Bir kuş gibi uçtu ömrüm,
Ömrün kadrini bilmedim.

Satılmazsın alım seni
Nerelerde bulum seni
Eyvah beni, eyvah beni
Ömrün kadrini bilmedim.

Seyid Nizamoğlu ağlar.
Hasreti ciğerim dağlar.
Ele geçmez giden çağlar
Ömrün kadrini bilmedim.

Gayretleri ciltlere sığmadı. Hâlbuki ben onu birkaç sayfada satırlara sığdırarak birkaç hatırayla anlatmaya çalıştım. Zaten hayatımız birkaç hatıradan ibaret değil mi? O hatıraları hatırlanacak kadar dolu dolu bırakan­lara selâm olsun. Üsküdarlı Sâfi merhumun:

Diyemez âdem eyleyip tâyin
Bu da dârım; şu da diyârımdır.
Var ise mâlik olduğum şey,
Yeri meçhûl olan mezârımdır.

Dediği gibi meçhûl mekânlara defnedilmedi. İskenderun’a bağlı eski adı Cebike olan, ğün Yurdu köyüne defnedildi.

Dostum! Ayrı zaman ve mekânlardayız. Tek haberleşmemiz dua olacaktır. Anam ve babam gibi dualarımda hep seni anacağım. Yokluğunun acısını gönlümde hep duyacağım. Bana hakkını helâl et. Sana hakkım helâl olsun. Allah’ın rahmeti Peygamber’in siyâneti üzerine olsun.

Merhum Ömer bin Abdülaziz Hazretlerinin vakfe duası ile sana satırlarda elvedâ..!

Allah’ım! Ümmet-i Muhammed’e yağdırdığın nimetlerini daha da çoğalt.
Onların günahkârlarını tevbe edenlerden eyle.
Allah’ım, Ümmet-i Muhammedi her yandan rahmetinle ku
şat!

Âmin

 


[1] İmam Ahmed bin Hanbel, Müsned, 2, 252.

[2] Ebu Nuayrn, Hılyetü’l-Evliya, 3, 25.

[3] İmam Ahmed bin Hanbel, Müsned, 3, 76.
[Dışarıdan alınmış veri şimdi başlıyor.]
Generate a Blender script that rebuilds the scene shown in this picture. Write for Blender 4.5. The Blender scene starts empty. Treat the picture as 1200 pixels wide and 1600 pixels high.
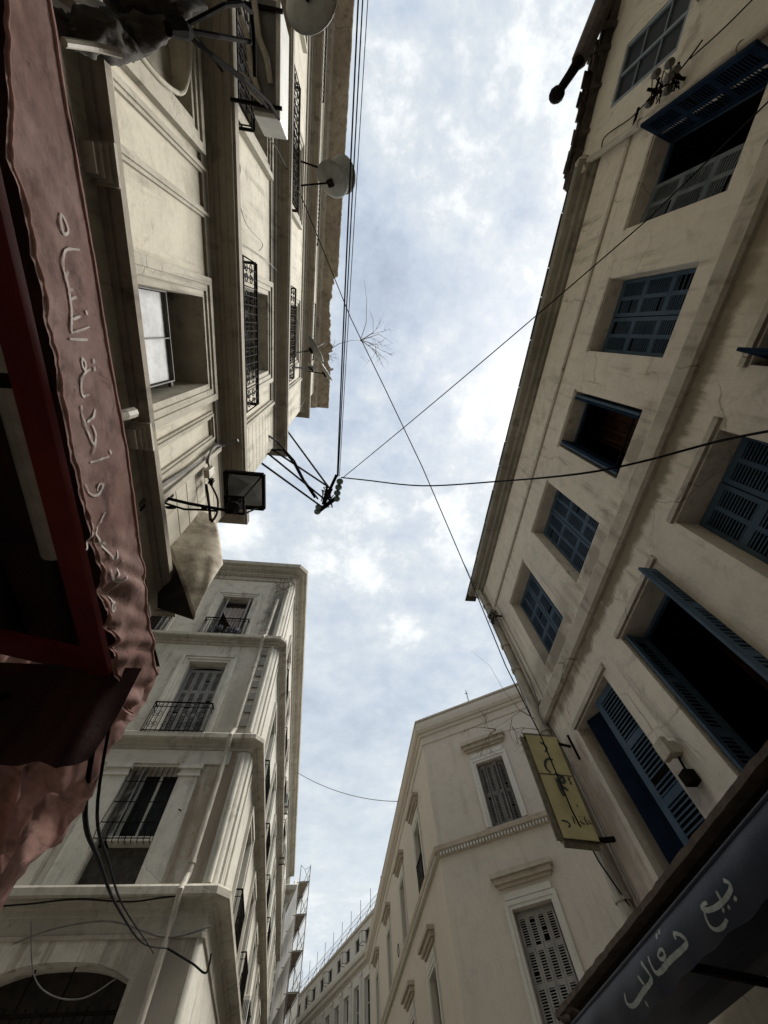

[4] Hadis-i Şerif Minhacü’s-Salihin,2/695.

[5] Günümüz insanı bunu ancak hayal eder.  Çünkü metro dolayısıyla basit gidiş-gelişli olan o yollar  artık sınırlı yerlerden  karşıya tarafa geçiş imkânına sahip.

[6] Hadis-i Şerif, el-Kuza’i, Şihab’ül-Ahbar, 305.

[7] Buhari, el-Edebü’l-Müfred, s.87, nu:221.